Chi per esempio vaghi per Roma, e arrivi all’Eur o nei quartieri sistemati dal fascismo s’accorge che ancora esiste là almeno un intento di forma, addirittura moderna e però lodevole. E invece quant’è stato costruito, vigente il regime democristiano o dei sindaci di sinistra, è volgare, senza forma. Come il paesaggio agricolo. Si ripensi alle foto di com’era splendida la forma delle campagne ancora negli anni Cinquanta. La strada alberata più bella del mondo fino a Monza, o quei campi a ritocchino nel Centro d’Italia, coi filari di vite tra ciliegi e olmi. Persino le squallide case coloniche erano perfette, rispetto a quelle costruite dopo. E che sistema più ecologico della mezzadria si è mai inventato in Italia? Col mezzadro che riportava su persino la terra fertile trascinata dalle piogge. Altro che la distruzione dell’humus, ovvero della fertilità, che il dar la terra ai contadini, ovvero arricchire coi finanziamenti statali i peggiori tra loro, ha indotto. Non v’è dubbio alcuno: si parli di ambiente urbano o agricolo, si stava meglio quando si stava peggio.
Di un altro ambiente non ha del resto senso parlare. Giacché non esiste ambiente lasciato intatto dall’intelligenza dell’uomo sia essa buona o sia cattiva. E però quella che ha distrutto la forma dell’Italia fino a oggi, dandoci con Veltroni a Roma le municipalità fatte di orridi palazzoni balconati anni ’70, non era buona. Come non sono tali le eliche a vento sulle colline. Proprio come nella Russia martirizzata dai comunisti, il vero danno all’ambiente l’hanno fatto in Italia i governi antifascisti.
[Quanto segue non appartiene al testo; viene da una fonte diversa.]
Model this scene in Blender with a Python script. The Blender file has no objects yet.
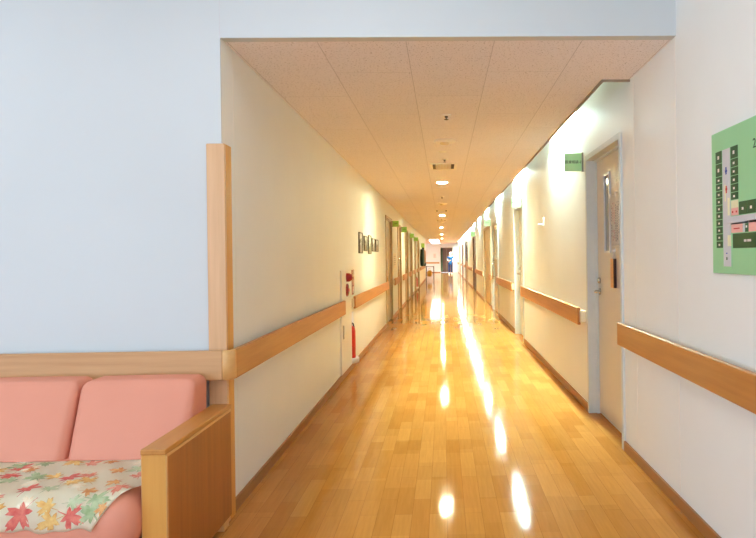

Non certo Mussolini.
Bisogna ripartire da questa preliminare, candida percezione subito ovvia a chiunque, persino a cervelli ovattati da canapa indiana. In Italia una vera riforma dell’ambiente deve essere estetica; e pertanto non può essere di sinistra. Perché quella stessa sinistra che predica un utile che serve a tutti, non solo protegge ormai solo gli snob; ma neppure concepisce che l’ambiente è prima di tutto forma. Ovvero l’ambiente, quello vero, è il venire alla luce di una idea vivente, di una civiltà alla quale l’utile, criterio meschino ma indispensabile, semmai poi, solo dopo si adatta. Come è stato nelle grandi civiltà italiane. E come invece oggi non è. Oggi al contrario l’ambiente viene pensato in forma residua, di risorsa da usare o proteggere. E fa rabbia il constatare come questa destra al governo insista in troppe di queste manie della sinistra.
Insomma la mia tesi è che la distinzione tra ambientalismo di sinistra e di destra implichi invece un’idea preliminare, e spirituale, dell’ambiente. La vista orrenda delle nostre città o delle campagne sussidiate offre il primo dei problemi da risolvere. Ma chi pensa la natura soltanto in forma di risorsa minacciata non può dargli soluzione. Quello degli ecologisti consueti è un pensare perverso, che fraintende tutto. Muta l’ecologismo in appendice di una teoria delle scarsità o di un’apocalittica marxista, fingendo che la natura esista in sé, quando invece è sempre una forma da mutare e conquistare al bello e al buono.

Servirebbe in Italia più che mai oggi la famosa frase di Novalis: quella con cui chiamava l’umanità al compito di formare la terra, ovvero di plasmarla in un destino altro da quello utilitario. Non basta smentire l’ambientalismo. Occorre finalmente adesso trovare una idea d’Italia nuova, di una forma d’ambiente, che non sia pensato solo come risorsa.